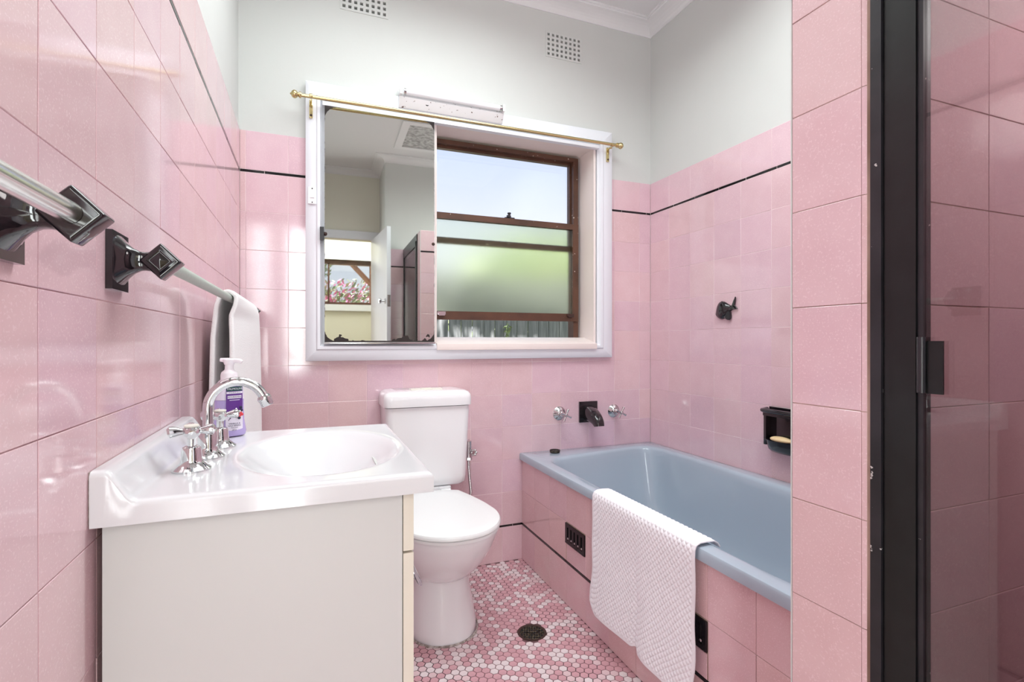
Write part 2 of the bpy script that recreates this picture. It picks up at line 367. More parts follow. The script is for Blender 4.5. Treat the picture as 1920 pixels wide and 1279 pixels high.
def tile_wall(wall, org, ua, va, cols, holes=(), rows=ROWS, strips=STRIPS, umap=lambda u: u, colf=None, grout=True, strip_off=.06):
    """cols = joint positions along the wall in world coordinate; umap turns them into the wall's u axis"""
    us = sorted(umap(c) for c in cols)
    for z0, z1 in rows:
        for u0, u1 in zip(us, us[1:]):
            polys = [rect4((u0+J, u1-J, z0+J, z1-J))]
            for h in holes:
                nxt = []
                for p in polys:
                    if len(p) == 4:
                        xs = [q[0] for q in p]; zs = [q[1] for q in p]; nxt += clip((min(xs), max(xs), min(zs), max(zs)), h)
                    else: nxt.append(p)
                polys = nxt
            for p in polys:
                place_tile(wall, p, org, ua, va, col=colf((u0+u1)/2, (z0+z1)/2) if colf else None)
    for z0, z1 in strips:
        u = us[0]
        edges = [us[0]]; u = us[0]+strip_off
        while u < us[-1]-.02: edges.append(u); u += .152
        edges.append(us[-1])
        for u0, u1 in zip(edges, edges[1:]):
            for p in [rect4((u0+J, u1-J, z0+.0005, z1-.0005))]:
                ps = [p]
                for h in holes: ps = [q for r in ps for q in clip((r[0][0], r[2][0], r[0][1], r[2][1]), h)]
                for q in ps: place_tile(wall, q, org, ua, va, m=M_BLACKTILE, name='strip_tile')
def groutslab(wall, dims): return bx('grout', M_GROUT, dims, wall)
# window wall: u = x, outward normal -y
FR = (-.014, 1.432, .958, 2.098)           # window architrave outer edge
HOLE = (FR[0]+.006, FR[1]-.006, FR[2]+.006, 3)
colsB = [LW]+[-.2335+.1541*k for k in range(13)]+[RW]
def back_col(u, z):
    mauve = max(0, min(1, (.75-z)/.3))*max(0, min(1, (u-.75)/.35)) if z > .3 else 0
    r = random.random(); k = -.9*mauve*(r < .75)-(.35 if r > .8 else 0)*(z < 1)
    c = tint(0, 1); return (c[0]*(1+.09*k), c[1]*(1+.06*k), c[2]*(1-.05*k), 1)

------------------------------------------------

Copy out all of the data word for word. Do not carry over any picture.

Write part 2 of the bpy script that recreates this picture. It picks up at line 367. More parts follow. The script is for Blender 4.5. Treat the picture as 1920 pixels wide and 1279 pixels high.
def tile_wall(wall, org, ua, va, cols, holes=(), rows=ROWS, strips=STRIPS, umap=lambda u: u, colf=None, grout=True, strip_off=.06):
    """cols = joint positions along the wall in world coordinate; umap turns them into the wall's u axis"""
    us = sorted(umap(c) for c in cols)
    for z0, z1 in rows:
        for u0, u1 in zip(us, us[1:]):
            polys = [rect4((u0+J, u1-J, z0+J, z1-J))]
            for h in holes:
                nxt = []
                for p in polys:
                    if len(p) == 4:
                        xs = [q[0] for q in p]; zs = [q[1] for q in p]; nxt += clip((min(xs), max(xs), min(zs), max(zs)), h)
                    else: nxt.append(p)
                polys = nxt
            for p in polys:
                place_tile(wall, p, org, ua, va, col=colf((u0+u1)/2, (z0+z1)/2) if colf else None)
    for z0, z1 in strips:
        u = us[0]
        edges = [us[0]]; u = us[0]+strip_off
        while u < us[-1]-.02: edges.append(u); u += .152
        edges.append(us[-1])
        for u0, u1 in zip(edges, edges[1:]):
            for p in [rect4((u0+J, u1-J, z0+.0005, z1-.0005))]:
                ps = [p]
                for h in holes: ps = [q for r in ps for q in clip((r[0][0], r[2][0], r[0][1], r[2][1]), h)]
                for q in ps: place_tile(wall, q, org, ua, va, m=M_BLACKTILE, name='strip_tile')
def groutslab(wall, dims): return bx('grout', M_GROUT, dims, wall)
# window wall: u = x, outward normal -y
FR = (-.014, 1.432, .958, 2.098)           # window architrave outer edge
HOLE = (FR[0]+.006, FR[1]-.006, FR[2]+.006, 3)
colsB = [LW]+[-.2335+.1541*k for k in range(13)]+[RW]
def back_col(u, z):
    mauve = max(0, min(1, (.75-z)/.3))*max(0, min(1, (u-.75)/.35)) if z > .3 else 0
    r = random.random(); k = -.9*mauve*(r < .75)-(.35 if r > .8 else 0)*(z < 1)
    c = tint(0, 1); return (c[0]*(1+.09*k), c[1]*(1+.06*k), c[2]*(1-.05*k), 1)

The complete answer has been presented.